Tuesday, June 29, 2010

Conference, big surpirse, conference and assumptions

So I decided that even after having some issues here at home that I was not gonna let that forbid me from going to conference. I waited till the last minute to pack, lol. But I finaly did and Carlos took me on my merry way to the hotel at Garden Grove, where the 2010 PHA Conference was gonna be held. We checked in and rested for awhile. I receved a text from Jas a PHriend that she had landed and was on her way to hotel. I decided to go down to lobby to meet with her and as I was strolling down the lobby I see her in the registration line, see shes me right away also and starts moving towrds me! I say to her no no dont get outta line I will come to you. I reach her and we give each other a big hug! It was so awesome to get to finaly meet her. We go up to her room that she was gonna share with Aylce another Phriend she introduces me to Alyce and a friend of Alyce! It was so nice to meet Alyce also, she is a very cool lady and I really liked her friend also. Next day Marcia, Ellen, Drini and Ali arrive it was very nice to meet ali also and good to see Drini, Marcia and Ellen again.. oh and I also met Hooper, Ellen's husband. We went and had dinner with Dale and Laura, Mason's dad and sister, It was a very nice dinner,, Marcia and I ended up talking about Mason's farm in Farmtown, that was funny we were gettinfg funny looks from Ellen , lol.
So later on that evening while back at Hotel I meet some more PHriends and what? to my surprise! I saw something that I was NOT expecting to see over there at conference. I mean my jaw just dropped I my chest started aching, my heart racing and I just wannted to throw-up! This was very stressful for me and I let the other party involved know exactly how I felt about it! I had to EAT verything up and ACT like if nothing had happened and contiunue on with conference.

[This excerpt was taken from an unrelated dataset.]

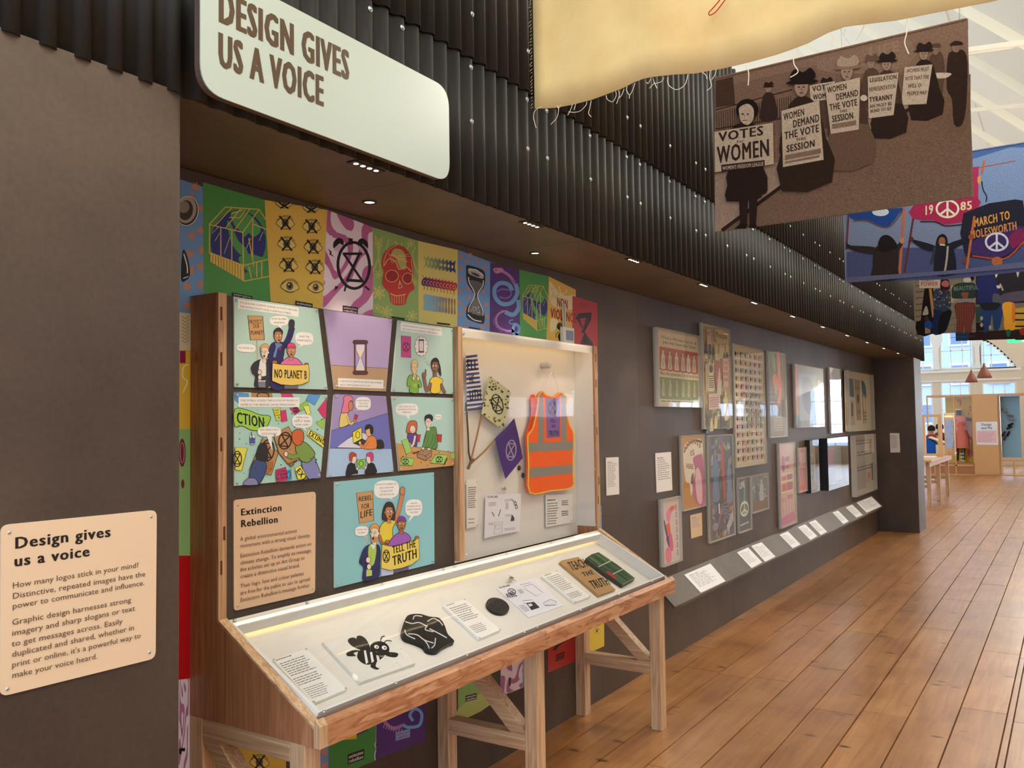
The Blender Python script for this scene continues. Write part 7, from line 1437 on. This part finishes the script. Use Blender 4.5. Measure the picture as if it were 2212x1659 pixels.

We then went up to my room I had taken Coronitas, a Cornonita bucket (like the ones they ahve at resturant) salt and limes. I also took some Tequila and some shot glasses. Carlos helped me set everything up and Phriends started to arrive. Drini, Ali, Marcia, Jas, Ellen, Hooper and then Stu. Ellen and Hooper brought some wine and goodies. We had hotel maintence come and hook up Karokee for us so we had our shot of tequila, a few had coronitas and we started singing, both english and spanish songs.. that was really fun! We all had a great time. The other days were spent in sessions, talking eating and hust hanging out and meeting other Pher's.
Fast forward to Sunday. I come home and deciced to ck my emails and stuff. I see this email from the same person that I let know how I felt. I was told how this person felt in this email, which was fine! But with the ASSUMPTION that I did NOT get affected by all this and that this did NOT make me sick to my stomach! I ahve been more then kind and generous with this person and it really tikcs me to think that I am not allowed to feel.. I am also human and I also ahve PH.
I also started wondering about those that are my Phriends.. and never contacted me via text to ask me how I was at conference NOT ONE TEXT.. oh yeah I could of sent them a text.. but.. I didnt want them to think that I was bragging/ So hmmmm just make me wonder??
I decided that I would not ALLOW no one to take advantage of the fact that I am a nice person. I wish I were a mean BITCH and NOT give a hoot about anyone else.. but I cant be that way.. but I am sure gonna try not to let people step all over me.. I also realized that asking others to do things for me isnt such a good idea! I need to learn to STOP! lol
So I am home. I am glad to be home, but I sure wish I would of had more time to be with my PHriends. I miss them so much already :)
I know that when I am MAD as hell that I says things that may have hurt others, but when I realize wht I ahve done I do aplogize but others have to realize what they have also done. And I am not saying this because I want an apology or want anyone to keep apologizing to me beacuase I will not do that my self ( I mean keep saying I am sorry over and over again) But I need others to realize that I also HAVE feelings!